IEA released an update on its 1.5-degree pathway
Ahead of COP28, the International Energy Agency released an update to the Net Zero Roadmap, first released in May 2021. The updated estimates consider the robust adoption of EVs and solar (behind the meter solar being a fast-growing solution) and state that the current announced capacities for these solutions would be enough to deliver the 2030 target. A broader ramp up in renewables, improving energy efficiency, cutting methane emissions, and increasing electrification with existing technologies (such as heat pumps) would be enough to deliver more than 80% of the emissions reduction needed by 2030.
The necessary developments are tripling global installed renewable capacity to 11,000 GW by 2030 and doubling the rate of energy efficiency by 2030. The IEA estimates that we are on track to invest a record $1.8 trillion in clean energy this year, but that the figure needs to increase to $4.5 trillion a year by 2030 to be in line with the goal.
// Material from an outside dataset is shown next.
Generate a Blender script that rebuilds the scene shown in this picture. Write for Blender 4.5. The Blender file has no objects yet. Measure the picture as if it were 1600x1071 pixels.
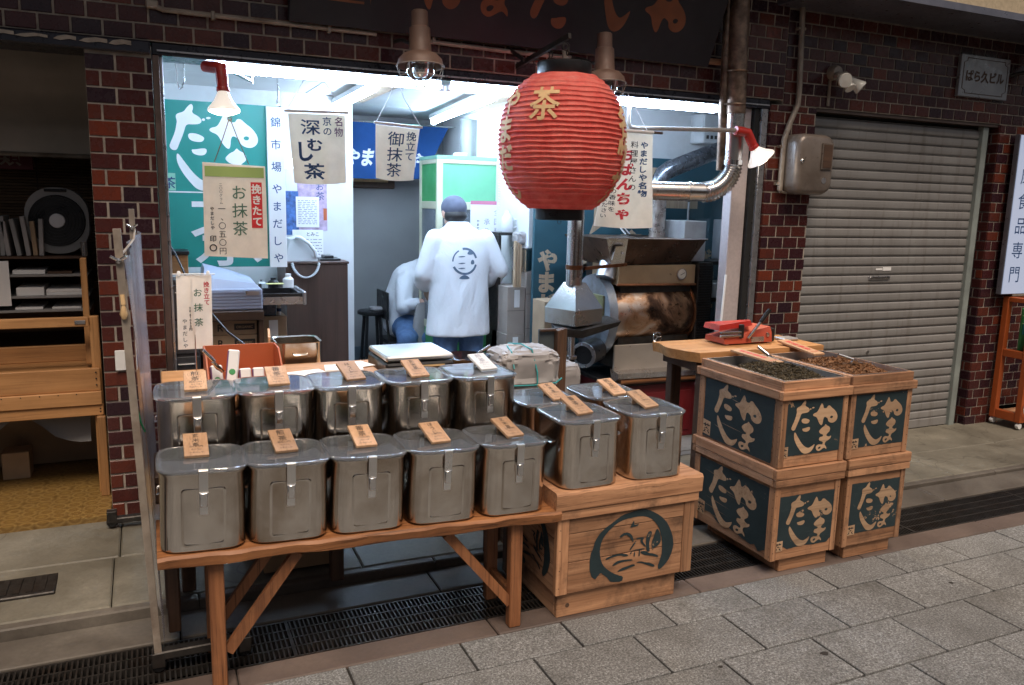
import bpy, bmesh, math, random
from mathutils import Vector, Matrix
random.seed(7)
C = bpy.context.scene.collection
R = math.radians
sc = bpy.context.scene

# ------------------------------------------------------------------ camera
cam_d = bpy.data.cameras.new('camera'); cam = bpy.data.objects.new('camera', cam_d); C.objects.link(cam)
cam_d.sensor_width = 36; cam_d.lens = 28.484; cam_d.clip_start = .05; cam_d.clip_end = 300
yaw, pit, rol = R(24.1936), R(-9.7995), R(1.3927)
fw = Vector((math.sin(yaw)*math.cos(pit), math.cos(yaw)*math.cos(pit), math.sin(pit)))
rt0 = Vector((math.cos(yaw), -math.sin(yaw), 0)); up0 = rt0.cross(fw)
rt = math.cos(rol)*rt0 + math.sin(rol)*up0; up = -math.sin(rol)*rt0 + math.cos(rol)*up0
cam.matrix_world = Matrix(((rt.x, up.x, -fw.x, 0), (rt.y, up.y, -fw.y, 0), (rt.z, up.z, -fw.z, 1.55), (0, 0, 0, 1)))
sc.camera = cam

# ------------------------------------------------------------------ world, sun, exposure
SUN_EL, SUN_AZ = 60, -15          # high and soft, from behind the camera and a little to its left
w = bpy.data.worlds.new('World'); sc.world = w; w.use_nodes = True
nt = w.node_tree; nt.nodes.clear()
out = nt.nodes.new('ShaderNodeOutputWorld'); bg = nt.nodes.new('ShaderNodeBackground'); sky = nt.nodes.new('ShaderNodeTexSky')
sky.sky_type = 'NISHITA'; sky.sun_disc = False; sky.sun_elevation = R(SUN_EL); sky.sun_rotation = R(180+SUN_AZ)
sky.air_density = 1.0; sky.dust_density = 6.0; sky.ozone_density = .6
bg.inputs['Strength'].default_value = .05
nt.links.new(sky.outputs[0], bg.inputs[0]); nt.links.new(bg.outputs[0], out.inputs[0])
sd = bpy.data.lights.new('sun', 'SUN'); sun = bpy.data.objects.new('sun', sd); C.objects.link(sun)
sd.energy = 2.9; sd.angle = R(30); sd.color = (1, .85, .71)
sdir = Vector((math.sin(R(SUN_AZ))*math.cos(R(SUN_EL)), -math.cos(R(SUN_AZ))*math.cos(R(SUN_EL)), math.sin(R(SUN_EL))))
sun.rotation_euler = sdir.to_track_quat('Z', 'Y').to_euler()
sc.view_settings.view_transform = 'Standard'; sc.view_settings.look = 'None'
sc.view_settings.exposure = .02; sc.view_settings.gamma = 1; sc.view_settings.use_curve_mapping = False
sc.cycles.use_denoising = True
sc.cycles.max_bounces = 8; sc.cycles.transparent_max_bounces = 12

# ------------------------------------------------------------------ mesh helper
class MB:
    def __init__(s): s.v = []; s.f = []
    def add(s, vs, fs):
        n = len(s.v); s.v += [tuple(p) for p in vs]; s.f += [tuple(i+n for i in f) for f in fs]; return s
    def box(s, x0, x1, y0, y1, z0, z1):
        return s.add([(x0,y0,z0),(x1,y0,z0),(x1,y1,z0),(x0,y1,z0),(x0,y0,z1),(x1,y0,z1),(x1,y1,z1),(x0,y1,z1)],
              [(0,3,2,1),(4,5,6,7),(0,1,5,4),(1,2,6,5),(2,3,7,6),(3,0,4,7)])
    def cbox(s, x0, x1, y0, y1, z0, z1, c=.003):     # box with chamfered edges
        c = min(c, (x1-x0)*.3, (y1-y0)*.3, (z1-z0)*.3)
        X, Y, Z = (x0, x1), (y0, y1), (z0, z1); sg = (1, -1); ix = {}; vs = []
        for i in (0, 1):
            for j in (0, 1):
                for k in (0, 1):
                    for a in range(3):
                        p = [X[i]+c*sg[i], Y[j]+c*sg[j], Z[k]+c*sg[k]]; p[a] = (X[i], Y[j], Z[k])[a]
                        ix[i, j, k, a] = len(vs); vs.append(p)
        fs = []
        for i in (0, 1):
            fs.append([ix[i,0,0,0], ix[i,1,0,0], ix[i,1,1,0], ix[i,0,1,0]] if i else [ix[i,0,0,0], ix[i,0,1,0], ix[i,1,1,0], ix[i,1,0,0]])
            fs.append([ix[0,i,0,1], ix[0,i,1,1], ix[1,i,1,1], ix[1,i,0,1]] if i else [ix[0,i,0,1], ix[1,i,0,1], ix[1,i,1,1], ix[0,i,1,1]])
            fs.append([ix[0,0,i,2], ix[1,0,i,2], ix[1,1,i,2], ix[0,1,i,2]] if i else [ix[0,0,i,2], ix[0,1,i,2], ix[1,1,i,2], ix[1,0,i,2]])
            for j in (0, 1):
                fs.append([ix[0,i,j,1], ix[1,i,j,1], ix[1,i,j,2], ix[0,i,j,2]])
                fs.append([ix[i,0,j,0], ix[i,1,j,0], ix[i,1,j,2], ix[i,0,j,2]])
                fs.append([ix[i,j,0,0], ix[i,j,1,0], ix[i,j,1,1], ix[i,j,0,1]])
                for k in (0, 1): fs.append([ix[i,j,k,0], ix[i,j,k,1], ix[i,j,k,2]])
        return s.add(vs, fs)
    def tube(s, pts, r, n=8, caps=True):
        pts = [Vector(p) for p in pts]; rs = r if isinstance(r, (list, tuple)) else [r]*len(pts)
        base = len(s.v); prev = None
        for i, p in enumerate(pts):
            d = (pts[min(i+1, len(pts)-1)] - pts[max(i-1, 0)]).normalized()
            if prev is None: a = d.orthogonal().normalized()
            else: a = (prev - d*prev.dot(d)); a = a.normalized() if a.length > 1e-6 else d.orthogonal().normalized()
            prev = a; b = d.cross(a)
            s.v += [tuple(p + rs[i]*(math.cos(2*math.pi*k/n)*a + math.sin(2*math.pi*k/n)*b)) for k in range(n)]
        for i in range(len(pts)-1):
            for k in range(n):
                q = base+i*n; s.f.append((q+k, q+(k+1) % n, q+n+(k+1) % n, q+n+k))
        if caps:
            s.f.append(tuple(base+k for k in reversed(range(n)))); q = base+(len(pts)-1)*n; s.f.append(tuple(q+k for k in range(n)))
        return s
    def bar(s, a, b, w, h, c=0):       # square bar from a to b: w across (horizontal), h along the other normal
        a, b = Vector(a), Vector(b); d = (b-a).normalized(); u = d.cross(Vector((0,0,1)))
        u = Vector((1,0,0)) if u.length < 1e-4 else u.normalized(); n = u.cross(d)
        vs = [p + sx*u*w/2 + sz*n*h/2 for p in (a, b) for sx, sz in ((-1,-1),(1,-1),(1,1),(-1,1))]
        return s.add(vs, [(0,3,2,1)[::-1],(4,5,6,7)[::-1],(0,1,5,4)[::-1],(1,2,6,5)[::-1],(2,3,7,6)[::-1],(3,0,4,7)[::-1]])
    def lathe(s, prof, c=(0,0,0), n=24, axis=(0,0,1), wob=None):   # prof: (radius, height) list
        ax = Vector(axis).normalized(); a = ax.orthogonal().normalized() if abs(ax.z) < .999 else Vector((1,0,0)); b = ax.cross(a); c = Vector(c)
        base = len(s.v)
        for r, h in prof:
            s.v += [tuple(c + ax*h + r*(math.cos(2*math.pi*k/n)*a + math.sin(2*math.pi*k/n)*b)) for k in range(n)]
        for i in range(len(prof)-1):
            for k in range(n):
                q = base+i*n; s.f.append((q+k, q+(k+1) % n, q+n+(k+1) % n, q+n+k))
        if prof[0][0] > 1e-5: s.f.append(tuple(base+k for k in reversed(range(n))))
        if prof[-1][0] > 1e-5: s.f.append(tuple(base+(len(prof)-1)*n+k for k in range(n)))
        return s
    def loft(s, rings, caps=True):       # rings: equal-length lists of points
        n = len(rings[0]); base = len(s.v)
        for r in rings: s.v += [tuple(p) for p in r]
        for i in range(len(rings)-1):
            for k in range(n):
                q = base+i*n; s.f.append((q+k, q+(k+1) % n, q+n+(k+1) % n, q+n+k))
        if caps:
            s.f.append(tuple(base+k for k in reversed(range(n)))); s.f.append(tuple(base+(len(rings)-1)*n+k for k in range(n)))
        return s
    def poly(s, pts, o, ax, ay, d=0, hole=None):   # a flat outline in the plane o+ax*u+ay*v, d thick towards the viewer (may be 0)
        o, ax, ay = Vector(o), Vector(ax), Vector(ay); nn = ax.cross(ay).normalized()
        from mathutils.geometry import tessellate_polygon
        loops = [[Vector((u, v, 0)) for u, v in pts]] + ([[Vector((u, v, 0)) for u, v in hole]] if hole else [])
        tri = tessellate_polygon(loops); fl = [p for l in loops for p in l]; base = len(s.v)
        for lv in ((d,) if not d else (d, 0)):
            s.v += [tuple(o + ax*p.x + ay*p.y + nn*lv) for p in fl]
        for t in tri:
            a, b, c_ = (fl[i] for i in t)
            s.f.append(tuple(base+i for i in (t if (b-a).cross(c_-a).z > 0 else t[::-1])))
        if d:
            m = len(fl); st = 0
            for l in loops:
                k = len(l)
                for i in range(k): s.f.append((base+st+i, base+st+(i+1) % k, base+m+st+(i+1) % k, base+m+st+i))
                st += k
        return s
    def text(s, t, o, size, ax=(1,0,0), ay=(0,0,1), bold=0, center=True, shear=0):
        m = glyphs(t, bold, shear); o, ax, ay = Vector(o), Vector(ax), Vector(ay)
        xs = [v[0] for v in m[0]]; cx = (min(xs)+max(xs))/2 if center and xs else 0
        return s.add([o + ax*(v[0]-cx)*size + ay*v[1]*size for v in m[0]], m[1])
    def column(s, t, o, size, pitch=None, ax=(1,0,0), ay=(0,0,1), bold=0, shear=0):   # vertical writing; o = top centre
        pitch = pitch or size*1.08; o, ay_ = Vector(o), Vector(ay)
        for i, ch in enumerate(t):
            if ch != ' ': s.text(ch, o - ay_*(pitch*i + size*.86), size, ax, ay, bold, True, shear)
        return s
    def xf(s, M): s.v = [tuple(M @ Vector(p)) for p in s.v]; return s
    def fn(s, f): s.v = [tuple(f(*p)) for p in s.v]; return s
    def mesh(s, name, smooth=0):
        me = bpy.data.meshes.new(name); me.from_pydata(s.v, [], s.f); me.update()
        bm = bmesh.new(); bm.from_mesh(me); bmesh.ops.recalc_face_normals(bm, faces=bm.faces) if smooth >= 0 else None
        bm.to_mesh(me); bm.free()
        if smooth > 0:
            me.polygons.foreach_set('use_smooth', [True]*len(me.polygons))
            me.set_sharp_from_angle(angle=R(smooth))
        return me
    def build(s, name, mat, parent=None, smooth=0, rel=True, kind=None, label=None):
        if parent is not None and rel:
            p = parent; o = Vector((0,0,0))
            while p is not None: o += p.location; p = p.parent
            s.v = [tuple(Vector(q)-o) for q in s.v]
        me = s.mesh(name, smooth); me.materials.append(mat)
        ob = bpy.data.objects.new(name, me); C.objects.link(ob); ob.parent = parent
        if kind: ob['kind'] = kind
        if label: ob['label'] = label
        return ob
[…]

The agency estimates the demand destruction for the three main hydrocarbon sources by 2030 if the world can deliver this scenario: coal demand would fall from about 5,800 Mtce in 2022 to 3,250 Mtce by 2030; oil would decline from about 100 mb/d to 77 mb/d by 2030; while natural gas demand would drop from 4,150 bcm in 2022 to 3,400 bcm in 2030.
What shall we really be fighting for
While we face headwinds in the short term, a lot of them related to the fast increase in interest rates in the U.S. and its consequences to funding for utility scale renewable projects, as well as the financing costs of the key behind the meter solutions and EVs, hurting the affordability of green solutions supported by the Inflation Reduction Act, the direction is clear. A greener future will be a much more prosperous, stable and sustainable one. Isn’t that what we should all be really fighting for?